A federal jury decided last year that Gary "Fat Boy" Williams Jr. was a drug dealer. But when his sentencing hearing resumes today in a Baltimore courtroom, he will face accusations that he was involved in the shooting death of an informant though he has never been charged with murder.
Federal prosecutors are mounting what is essentially a trial within a trial in hopes of winning a stiffer sentence. Federal sentencing law allows a judge to consider alleged crimes that have been refuted at trial or which a defendant has never been charged with, a provision that critics say flouts the constitutional protections of the trial-by-jury system.
"It's a practice that is obviously ripe for abuse," said Jonathan Turley, a law professor at George Washington University. "The prosecutors can use this technique to punish someone for a murder that they're not willing to formally charge and prosecute, and the result is that the defendant receives the penalty but none of the due process protections."

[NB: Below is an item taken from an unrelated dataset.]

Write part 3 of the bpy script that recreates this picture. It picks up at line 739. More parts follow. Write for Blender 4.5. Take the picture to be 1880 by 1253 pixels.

FOR THE RECORD - An article in the Maryland section of Friday's editions of The Sun about the sentencing of a Harford County man on drug charges misspelled the first name of the defense attorney.
The attorney's name is Christie Needleman
The Sun regrets the error.
Williams' lawyer, Christine Needleman, said, "It's supposed to be a sentencing for my client's first [federal] drug conviction. ... Instead, they're trying to tack on a murder that can't be proven to send him to prison for life without parole, without any of the procedures."
Rod J. Rosenstein, the U.S. attorney for Maryland, said Williams is accused of ordering the killing of a 35-year-old Harford County woman in February 2006 to obstruct the drug investigation, making it "relevant conduct" to the drug dealing. Prosecutors must prove his involvement by only a "preponderance of evidence."
In a criminal trial, a defendant must be proven guilty "beyond a reasonable doubt," a higher threshold.
Sentencing guidelines call for Williams, 28, of Abingdon, to receive 14 to 17 years on the drug charges, but the murder accusations could stretch it to life.
"The issue today is that he has been convicted, and we have an obligation to bring to the judge's attention all the relevant conduct," Rosenstein said. "You don't want a judge to flip a coin. You want a defendant who murdered a witness getting a sentence in the high end."
In 2005, an Arkansas man charged with killing a 13-year-old boy, his mother and the mother's boyfriend in a six-hour rampage pleaded guilty to two lesser counts of drug-related charges, and the murder charges were dismissed. But during sentencing, they were brought forward as relevant conduct, and he received life in prison.